╭─ Given material

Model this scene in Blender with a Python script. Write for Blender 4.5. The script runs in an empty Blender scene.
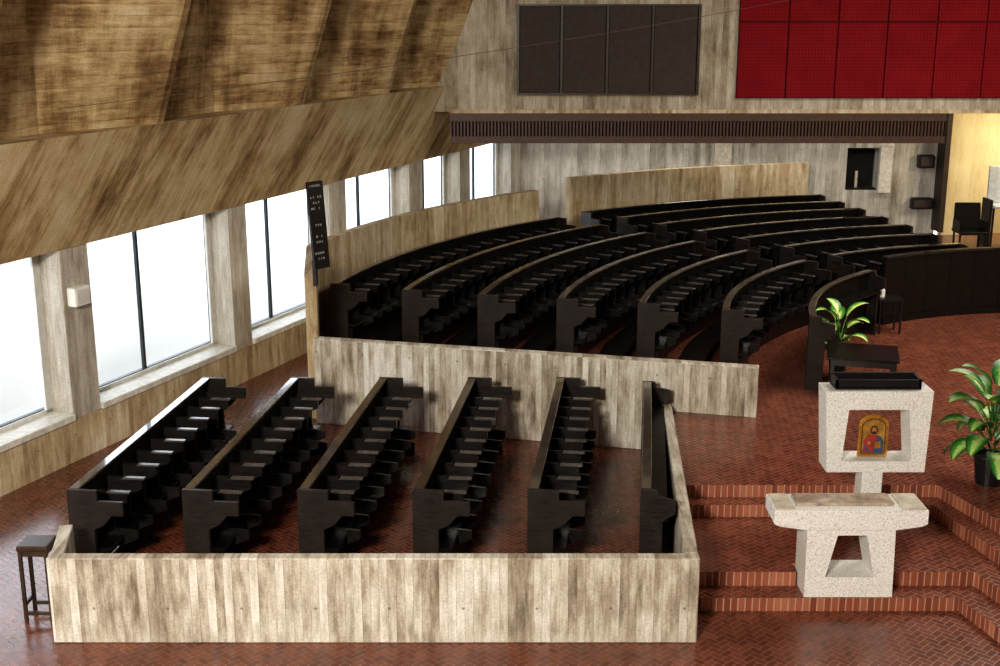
import bpy, bmesh, math, random
from mathutils import Vector, Matrix
random.seed(4)
SC = bpy.context.scene
COL = SC.collection
R = math.radians

# ---------------------------------------------------------------- camera geometry
H = 6.5; FPX = 1240.0; TH = math.atan(325/1240)
def P(px, py, z):
    """point of the plane at height z seen at photo pixel (px,py)"""
    a = TH + math.atan((py-333)/FPX)
    D = (H-z)/math.tan(a)
    dep = D*math.cos(TH) + (H-z)*math.sin(TH)
    return Vector(((px-500)*dep/FPX, D, z))
def PD(px, py, D):
    """point at distance D seen at photo pixel (px,py)"""
    a = TH + math.atan((py-333)/FPX)
    z = H - D*math.tan(a)
    dep = D*math.cos(TH) + (H-z)*math.sin(TH)
    return Vector(((px-500)*dep/FPX, D, z))

# ---------------------------------------------------------------- node helpers
class NT:
    def __init__(s, name):
        s.mat = bpy.data.materials.new(name); s.mat.use_nodes = True
        s.t = s.mat.node_tree; s.b = s.t.nodes['Principled BSDF']
    def n(s, typ, **kw):
        n = s.t.nodes.new(typ)
        for k, v in kw.items(): setattr(n, k, v)
        return n
    def lk(s, a, b): s.t.links.new(a, b)
    def m(s, op, a, b=None, c=None):
        n = s.n('ShaderNodeMath', operation=op)
        for i, v in enumerate((a, b, c)):
            if v is None: continue
            if isinstance(v, (int, float)): n.inputs[i].default_value = v
            else: s.lk(v, n.inputs[i])
        return n.outputs[0]
    def comb(s, x, y, z=0.0):
        n = s.n('ShaderNodeCombineXYZ')
        for i, v in enumerate((x, y, z)):
            if isinstance(v, (int, float)): n.inputs[i].default_value = v
            else: s.lk(v, n.inputs[i])
        return n.outputs[0]
    def noise(s, vec, scale, detail=3, rough=.55):
        n = s.n('ShaderNodeTexNoise'); n.inputs['Scale'].default_value = scale
        n.inputs['Detail'].default_value = detail; n.inputs['Roughness'].default_value = rough
        s.lk(vec, n.inputs['Vector']); return n.outputs[0]
    def white(s, vec):
        n = s.n('ShaderNodeTexWhiteNoise', noise_dimensions='3D'); s.lk(vec, n.inputs['Vector']); return n.outputs[0]
    def ramp(s, f, stops):
        n = s.n('ShaderNodeValToRGB'); e = n.color_ramp.elements
        while len(e) < len(stops): e.new(.5)
        for i, (p, c) in enumerate(stops):
            e[i].position = p; e[i].color = (*c, 1)
        s.lk(f, n.inputs[0]); return n.outputs[0]
    def mix(s, f, a, b, bt='MIX'):
        n = s.n('ShaderNodeMix', data_type='RGBA', blend_type=bt)
        for sock, v in ((n.inputs[0], f), (n.inputs[6], a), (n.inputs[7], b)):
            if isinstance(v, (int, float)): sock.default_value = v
            elif isinstance(v, tuple): sock.default_value = (*v, 1)
            else: s.lk(v, sock)
        return n.outputs[2]
    def uv(s):
        n = s.n('ShaderNodeTexCoord'); return n.outputs['UV']
    def obj(s):
        n = s.n('ShaderNodeTexCoord'); return n.outputs['Object']
    def sep(s, v):
        n = s.n('ShaderNodeSeparateXYZ'); s.lk(v, n.inputs[0]); return n.outputs
    def bump(s, h, strength=.3, dist=.01):
        n = s.n('ShaderNodeBump'); n.inputs['Strength'].default_value = strength
        n.inputs['Distance'].default_value = dist
        s.lk(h, n.inputs['Height']); s.lk(n.outputs[0], s.b.inputs['Normal'])
    def base(s, c, rough=.5, metal=0, spec=None):
        if isinstance(c, tuple): s.b.inputs['Base Color'].default_value = (*c, 1)
        else: s.lk(c, s.b.inputs['Base Color'])
        if isinstance(rough, (int, float)): s.b.inputs['Roughness'].default_value = rough
        else: s.lk(rough, s.b.inputs['Roughness'])
        s.b.inputs['Metallic'].default_value = metal
        if spec is not None: s.b.inputs['Specular IOR Level'].default_value = spec
        return s.mat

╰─

Copy every line above word for word and exclude the pictures.

● **Response below**
Model this scene in Blender with a Python script. Write for Blender 4.5. The script runs in an empty Blender scene.
import bpy, bmesh, math, random
from mathutils import Vector, Matrix
random.seed(4)
SC = bpy.context.scene
COL = SC.collection
R = math.radians

# ---------------------------------------------------------------- camera geometry
H = 6.5; FPX = 1240.0; TH = math.atan(325/1240)
def P(px, py, z):
    """point of the plane at height z seen at photo pixel (px,py)"""
    a = TH + math.atan((py-333)/FPX)
    D = (H-z)/math.tan(a)
    dep = D*math.cos(TH) + (H-z)*math.sin(TH)
    return Vector(((px-500)*dep/FPX, D, z))
def PD(px, py, D):
    """point at distance D seen at photo pixel (px,py)"""
    a = TH + math.atan((py-333)/FPX)
    z = H - D*math.tan(a)
    dep = D*math.cos(TH) + (H-z)*math.sin(TH)
    return Vector(((px-500)*dep/FPX, D, z))

# ---------------------------------------------------------------- node helpers
class NT:
    def __init__(s, name):
        s.mat = bpy.data.materials.new(name); s.mat.use_nodes = True
        s.t = s.mat.node_tree; s.b = s.t.nodes['Principled BSDF']
    def n(s, typ, **kw):
        n = s.t.nodes.new(typ)
        for k, v in kw.items(): setattr(n, k, v)
        return n
    def lk(s, a, b): s.t.links.new(a, b)
    def m(s, op, a, b=None, c=None):
        n = s.n('ShaderNodeMath', operation=op)
        for i, v in enumerate((a, b, c)):
            if v is None: continue
            if isinstance(v, (int, float)): n.inputs[i].default_value = v
            else: s.lk(v, n.inputs[i])
        return n.outputs[0]
    def comb(s, x, y, z=0.0):
        n = s.n('ShaderNodeCombineXYZ')
        for i, v in enumerate((x, y, z)):
            if isinstance(v, (int, float)): n.inputs[i].default_value = v
            else: s.lk(v, n.inputs[i])
        return n.outputs[0]
    def noise(s, vec, scale, detail=3, rough=.55):
        n = s.n('ShaderNodeTexNoise'); n.inputs['Scale'].default_value = scale
        n.inputs['Detail'].default_value = detail; n.inputs['Roughness'].default_value = rough
        s.lk(vec, n.inputs['Vector']); return n.outputs[0]
    def white(s, vec):
        n = s.n('ShaderNodeTexWhiteNoise', noise_dimensions='3D'); s.lk(vec, n.inputs['Vector']); return n.outputs[0]
    def ramp(s, f, stops):
        n = s.n('ShaderNodeValToRGB'); e = n.color_ramp.elements
        while len(e) < len(stops): e.new(.5)
        for i, (p, c) in enumerate(stops):
            e[i].position = p; e[i].color = (*c, 1)
        s.lk(f, n.inputs[0]); return n.outputs[0]
    def mix(s, f, a, b, bt='MIX'):
        n = s.n('ShaderNodeMix', data_type='RGBA', blend_type=bt)
        for sock, v in ((n.inputs[0], f), (n.inputs[6], a), (n.inputs[7], b)):
            if isinstance(v, (int, float)): sock.default_value = v
            elif isinstance(v, tuple): sock.default_value = (*v, 1)
            else: s.lk(v, sock)
        return n.outputs[2]
    def uv(s):
        n = s.n('ShaderNodeTexCoord'); return n.outputs['UV']
    def obj(s):
        n = s.n('ShaderNodeTexCoord'); return n.outputs['Object']
    def sep(s, v):
        n = s.n('ShaderNodeSeparateXYZ'); s.lk(v, n.inputs[0]); return n.outputs
    def bump(s, h, strength=.3, dist=.01):
        n = s.n('ShaderNodeBump'); n.inputs['Strength'].default_value = strength
        n.inputs['Distance'].default_value = dist
        s.lk(h, n.inputs['Height']); s.lk(n.outputs[0], s.b.inputs['Normal'])
    def base(s, c, rough=.5, metal=0, spec=None):
        if isinstance(c, tuple): s.b.inputs['Base Color'].default_value = (*c, 1)
        else: s.lk(c, s.b.inputs['Base Color'])
        if isinstance(rough, (int, float)): s.b.inputs['Roughness'].default_value = rough
        else: s.lk(rough, s.b.inputs['Roughness'])
        s.b.inputs['Metallic'].default_value = metal
        if spec is not None: s.b.inputs['Specular IOR Level'].default_value = spec
        return s.mat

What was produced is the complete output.